Listing 4-11: A distributed transaction using TransactionScope
public static void DoDistributed() {
string ConnStr =
"server=server2;integrated security=sspi;database=pubs";
using (TransactionScope ts = new TransactionScope())
using (SqlConnection conn1 =
new SqlConnection("Context connection=true"))
using (SqlConnection conn2 =
new SqlConnection(ConnStr))
{
conn1.Open();
conn2.Open();
// do work on connection 1
// do work on connection 2
// ask to commit the distributed transaction
ts.Complete();
}
}
TransactionScope Exotica
You can use options of the TransactionScope class to compose multiple transactions in interesting ways. You can start multiple transactions, for example (but not on the context connection), by using a different TransactionScopeOption. Listing 4-12 will begin a local transaction using the context connection and then begin an autonomous transaction using a connection to the same server.
Listing 4-12: Producing the equivalent of an autonomous transaction
public static void DoPseudoAutonomous() {
string ConnStr =
"server=sameserver;integrated security=sspi;database=samedb";
using (TransactionScope ts1 = new TransactionScope())
using (SqlConnection conn1 =
new SqlConnection("context connection=true"))
{
conn1.Open();
// do work on connection 1, then
{
using (TransactionScope ts2 =
new TransactionScope(TransactionScopeOption.RequiresNew))
using (SqlConnection conn2 = new SqlConnection(ConnStr))
{
conn2.Open();
// do work on connection 2
ts2.Complete();
}
// ask to commit transaction1
ts1.Complete();
}
}
This code works because it uses a second connection to the same server to start a second transaction. This second connection is separate from the first one, not an autonomous transaction on the same connection.

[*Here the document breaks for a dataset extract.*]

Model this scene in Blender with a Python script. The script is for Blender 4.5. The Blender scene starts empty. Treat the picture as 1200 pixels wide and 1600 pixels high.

The result is the same as you would get from an autonomous transaction; you just need two connections (the context connection and a second connection) to accomplish it.
Attempting to use any TransactionScopeOption other than the default TransactionRequired fails if there already is an existing transaction (as we saw before, when BEGIN TRANSACTION was called in T-SQL before EXECUTE on the SQLCLR procedure) and you attempt to use context connection, as shown in Listing 4-13. You’ll get a message saying "no autonomous transaction".
Listing 4-13: Attempting to use autonomous transactions on a single connection fails
-- Calling a SQLCLR procedure that uses TransactionScope -- with an option other than TransactionRequired EXECUTE DoPseudoAutonomous -- works GO BEGIN TRANSACTION -- other T-SQL statements EXECUTE DoPseudoAutonomous -- fails, "no autonomous transaction" COMMIT GO
This is because SQL Server doesn’t support autonomous transactions on a single connection.
Best Practices
With all these options and different behaviors, what’s the best and easier thing to do to ensure that your local transactions always work correctly in SQLCLR procedures? At this point, because SQL Server 2005 doesn’t support autonomous transactions on the same connection, SqlConnection’s BeginTransaction method is the best choice for local transactions. In addition, you need to use the Transaction.Current static properties in System.Transactions.dll to determine whether a transaction already exists—that is, whether the caller has already started a transaction. Listing 4-14 shows a strategy that works well whether or not you compose transactions.
Listing 4-14: A generalized strategy for nesting transactions
// Works whether caller has transaction or not
public static int ComposeTx()
{
int returnCode = 0;
// determine if we have transaction
bool noCallerTx = (Transaction.Current == null);
SqlTransaction tx = null;
SqlConnection conn = new SqlConnection("context connection=true");
conn.Open();
if (noCallerTx)
tx = conn.BeginTransaction();
try {
// do the procedure’s work here
SqlCommand workcmd = new SqlCommand(
"INSERT jobs VALUES(’New job’, 10, 10)", conn);
if (tx != null)
workcmd.Transaction = tx;
int rowsAffected = workcmd.ExecuteNonQuery();
if (noCallerTx)
tx.Commit();
}
catch (Exception ex) {
if (noCallerTx) {
tx.Rollback();
// raise error - covered later in chapter
}
else {
// signal an error to the caller with return code
returnCode = 50010;
}
}
conn.Dispose();
return returnCode;
}
For distributed transactions as well as the pseudoautonomous transactions described earlier, you must use TransactionScope or a separate second connection back to the server using SqlClient. If you don’t mind the behavior that nesting transactions with TransactionScope force a distributed transaction and the extra overhead caused by MSDTC, you can use TransactionScope all the time. Finally, if you know your procedure won’t be called with an existing transaction, you can use either BeginTransaction or TransactionScope. Refraining from nesting transactions inside nested procedures may be a good strategy until this gets sorted out.